## [REQUEST]
Without altering anything, repeat each of the records.

┌────────

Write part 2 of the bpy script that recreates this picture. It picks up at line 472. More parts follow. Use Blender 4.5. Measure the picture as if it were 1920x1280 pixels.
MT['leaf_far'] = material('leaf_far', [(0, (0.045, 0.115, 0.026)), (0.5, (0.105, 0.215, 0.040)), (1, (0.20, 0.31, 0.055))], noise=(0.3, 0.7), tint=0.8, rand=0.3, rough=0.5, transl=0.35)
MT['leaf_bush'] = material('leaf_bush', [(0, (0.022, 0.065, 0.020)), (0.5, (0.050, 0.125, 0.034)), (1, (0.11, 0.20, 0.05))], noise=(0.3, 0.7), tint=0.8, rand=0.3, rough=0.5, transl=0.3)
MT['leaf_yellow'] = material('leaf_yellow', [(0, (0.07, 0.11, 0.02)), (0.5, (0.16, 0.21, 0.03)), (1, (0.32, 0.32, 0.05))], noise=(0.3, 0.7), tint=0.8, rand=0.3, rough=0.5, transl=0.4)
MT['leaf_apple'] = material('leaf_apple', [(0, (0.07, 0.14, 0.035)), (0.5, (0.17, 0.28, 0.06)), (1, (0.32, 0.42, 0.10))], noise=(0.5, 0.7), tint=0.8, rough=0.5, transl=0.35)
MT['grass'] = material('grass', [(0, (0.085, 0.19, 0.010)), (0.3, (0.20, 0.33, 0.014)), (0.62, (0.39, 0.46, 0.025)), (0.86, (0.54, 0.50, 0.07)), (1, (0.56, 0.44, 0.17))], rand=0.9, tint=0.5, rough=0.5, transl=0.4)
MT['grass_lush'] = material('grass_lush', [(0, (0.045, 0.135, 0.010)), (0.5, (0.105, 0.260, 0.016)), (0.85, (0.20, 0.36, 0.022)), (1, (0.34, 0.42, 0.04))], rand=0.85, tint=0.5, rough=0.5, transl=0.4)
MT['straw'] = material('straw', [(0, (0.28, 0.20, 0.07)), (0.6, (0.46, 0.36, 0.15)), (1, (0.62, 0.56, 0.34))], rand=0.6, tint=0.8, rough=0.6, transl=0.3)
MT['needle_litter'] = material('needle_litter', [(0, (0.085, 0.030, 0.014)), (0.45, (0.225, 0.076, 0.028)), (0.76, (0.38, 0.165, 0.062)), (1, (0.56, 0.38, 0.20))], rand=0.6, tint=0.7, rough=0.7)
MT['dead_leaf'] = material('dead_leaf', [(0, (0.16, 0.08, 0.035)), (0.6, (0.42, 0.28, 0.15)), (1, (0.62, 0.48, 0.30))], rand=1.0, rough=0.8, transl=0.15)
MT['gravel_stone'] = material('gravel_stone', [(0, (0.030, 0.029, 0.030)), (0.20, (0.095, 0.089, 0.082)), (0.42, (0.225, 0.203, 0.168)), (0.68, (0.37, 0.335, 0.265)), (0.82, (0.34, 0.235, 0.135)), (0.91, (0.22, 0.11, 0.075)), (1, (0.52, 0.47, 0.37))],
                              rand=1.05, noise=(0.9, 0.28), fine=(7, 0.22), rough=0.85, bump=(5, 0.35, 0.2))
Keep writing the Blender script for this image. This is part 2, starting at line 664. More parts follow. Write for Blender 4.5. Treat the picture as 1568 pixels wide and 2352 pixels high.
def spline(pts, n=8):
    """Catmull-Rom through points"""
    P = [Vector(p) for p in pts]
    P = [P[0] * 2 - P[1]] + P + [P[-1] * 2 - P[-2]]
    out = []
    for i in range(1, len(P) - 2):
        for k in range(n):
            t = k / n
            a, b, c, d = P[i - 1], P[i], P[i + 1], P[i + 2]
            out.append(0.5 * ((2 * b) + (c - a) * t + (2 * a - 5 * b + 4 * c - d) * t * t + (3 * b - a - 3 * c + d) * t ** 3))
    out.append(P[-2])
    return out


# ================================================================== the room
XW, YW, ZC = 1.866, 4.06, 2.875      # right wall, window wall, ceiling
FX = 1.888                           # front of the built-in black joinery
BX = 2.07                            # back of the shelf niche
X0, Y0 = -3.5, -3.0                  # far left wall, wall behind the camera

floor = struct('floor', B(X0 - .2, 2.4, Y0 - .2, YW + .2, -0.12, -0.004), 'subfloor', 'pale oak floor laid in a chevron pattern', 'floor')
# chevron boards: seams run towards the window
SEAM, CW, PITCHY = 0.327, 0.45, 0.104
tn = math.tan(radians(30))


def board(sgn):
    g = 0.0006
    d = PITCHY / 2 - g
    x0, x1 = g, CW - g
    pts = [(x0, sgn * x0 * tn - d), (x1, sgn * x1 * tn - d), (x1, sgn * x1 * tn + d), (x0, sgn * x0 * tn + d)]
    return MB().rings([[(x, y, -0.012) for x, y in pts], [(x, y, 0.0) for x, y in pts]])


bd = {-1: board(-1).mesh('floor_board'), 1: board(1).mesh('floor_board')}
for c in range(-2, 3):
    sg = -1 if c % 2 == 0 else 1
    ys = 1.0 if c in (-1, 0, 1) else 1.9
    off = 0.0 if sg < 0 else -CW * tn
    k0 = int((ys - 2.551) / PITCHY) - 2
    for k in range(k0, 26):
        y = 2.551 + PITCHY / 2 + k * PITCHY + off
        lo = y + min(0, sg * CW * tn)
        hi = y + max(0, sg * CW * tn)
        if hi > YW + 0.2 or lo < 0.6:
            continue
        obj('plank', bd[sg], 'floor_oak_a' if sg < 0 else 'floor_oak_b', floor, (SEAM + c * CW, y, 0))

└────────

## [FULL SOLUTION]
Write part 2 of the bpy script that recreates this picture. It picks up at line 472. More parts follow. Use Blender 4.5. Measure the picture as if it were 1920x1280 pixels.
MT['leaf_far'] = material('leaf_far', [(0, (0.045, 0.115, 0.026)), (0.5, (0.105, 0.215, 0.040)), (1, (0.20, 0.31, 0.055))], noise=(0.3, 0.7), tint=0.8, rand=0.3, rough=0.5, transl=0.35)
MT['leaf_bush'] = material('leaf_bush', [(0, (0.022, 0.065, 0.020)), (0.5, (0.050, 0.125, 0.034)), (1, (0.11, 0.20, 0.05))], noise=(0.3, 0.7), tint=0.8, rand=0.3, rough=0.5, transl=0.3)
MT['leaf_yellow'] = material('leaf_yellow', [(0, (0.07, 0.11, 0.02)), (0.5, (0.16, 0.21, 0.03)), (1, (0.32, 0.32, 0.05))], noise=(0.3, 0.7), tint=0.8, rand=0.3, rough=0.5, transl=0.4)
MT['leaf_apple'] = material('leaf_apple', [(0, (0.07, 0.14, 0.035)), (0.5, (0.17, 0.28, 0.06)), (1, (0.32, 0.42, 0.10))], noise=(0.5, 0.7), tint=0.8, rough=0.5, transl=0.35)
MT['grass'] = material('grass', [(0, (0.085, 0.19, 0.010)), (0.3, (0.20, 0.33, 0.014)), (0.62, (0.39, 0.46, 0.025)), (0.86, (0.54, 0.50, 0.07)), (1, (0.56, 0.44, 0.17))], rand=0.9, tint=0.5, rough=0.5, transl=0.4)
MT['grass_lush'] = material('grass_lush', [(0, (0.045, 0.135, 0.010)), (0.5, (0.105, 0.260, 0.016)), (0.85, (0.20, 0.36, 0.022)), (1, (0.34, 0.42, 0.04))], rand=0.85, tint=0.5, rough=0.5, transl=0.4)
MT['straw'] = material('straw', [(0, (0.28, 0.20, 0.07)), (0.6, (0.46, 0.36, 0.15)), (1, (0.62, 0.56, 0.34))], rand=0.6, tint=0.8, rough=0.6, transl=0.3)
MT['needle_litter'] = material('needle_litter', [(0, (0.085, 0.030, 0.014)), (0.45, (0.225, 0.076, 0.028)), (0.76, (0.38, 0.165, 0.062)), (1, (0.56, 0.38, 0.20))], rand=0.6, tint=0.7, rough=0.7)
MT['dead_leaf'] = material('dead_leaf', [(0, (0.16, 0.08, 0.035)), (0.6, (0.42, 0.28, 0.15)), (1, (0.62, 0.48, 0.30))], rand=1.0, rough=0.8, transl=0.15)
MT['gravel_stone'] = material('gravel_stone', [(0, (0.030, 0.029, 0.030)), (0.20, (0.095, 0.089, 0.082)), (0.42, (0.225, 0.203, 0.168)), (0.68, (0.37, 0.335, 0.265)), (0.82, (0.34, 0.235, 0.135)), (0.91, (0.22, 0.11, 0.075)), (1, (0.52, 0.47, 0.37))],
                              rand=1.05, noise=(0.9, 0.28), fine=(7, 0.22), rough=0.85, bump=(5, 0.35, 0.2))
Keep writing the Blender script for this image. This is part 2, starting at line 664. More parts follow. Write for Blender 4.5. Treat the picture as 1568 pixels wide and 2352 pixels high.
def spline(pts, n=8):
    """Catmull-Rom through points"""
    P = [Vector(p) for p in pts]
    P = [P[0] * 2 - P[1]] + P + [P[-1] * 2 - P[-2]]
    out = []
    for i in range(1, len(P) - 2):
        for k in range(n):
            t = k / n
            a, b, c, d = P[i - 1], P[i], P[i + 1], P[i + 2]
            out.append(0.5 * ((2 * b) + (c - a) * t + (2 * a - 5 * b + 4 * c - d) * t * t + (3 * b - a - 3 * c + d) * t ** 3))
    out.append(P[-2])
    return out


# ================================================================== the room
XW, YW, ZC = 1.866, 4.06, 2.875      # right wall, window wall, ceiling
FX = 1.888                           # front of the built-in black joinery
BX = 2.07                            # back of the shelf niche
X0, Y0 = -3.5, -3.0                  # far left wall, wall behind the camera

floor = struct('floor', B(X0 - .2, 2.4, Y0 - .2, YW + .2, -0.12, -0.004), 'subfloor', 'pale oak floor laid in a chevron pattern', 'floor')
# chevron boards: seams run towards the window
SEAM, CW, PITCHY = 0.327, 0.45, 0.104
tn = math.tan(radians(30))


def board(sgn):
    g = 0.0006
    d = PITCHY / 2 - g
    x0, x1 = g, CW - g
    pts = [(x0, sgn * x0 * tn - d), (x1, sgn * x1 * tn - d), (x1, sgn * x1 * tn + d), (x0, sgn * x0 * tn + d)]
    return MB().rings([[(x, y, -0.012) for x, y in pts], [(x, y, 0.0) for x, y in pts]])


bd = {-1: board(-1).mesh('floor_board'), 1: board(1).mesh('floor_board')}
for c in range(-2, 3):
    sg = -1 if c % 2 == 0 else 1
    ys = 1.0 if c in (-1, 0, 1) else 1.9
    off = 0.0 if sg < 0 else -CW * tn
    k0 = int((ys - 2.551) / PITCHY) - 2
    for k in range(k0, 26):
        y = 2.551 + PITCHY / 2 + k * PITCHY + off
        lo = y + min(0, sg * CW * tn)
        hi = y + max(0, sg * CW * tn)
        if hi > YW + 0.2 or lo < 0.6:
            continue
        obj('plank', bd[sg], 'floor_oak_a' if sg < 0 else 'floor_oak_b', floor, (SEAM + c * CW, y, 0))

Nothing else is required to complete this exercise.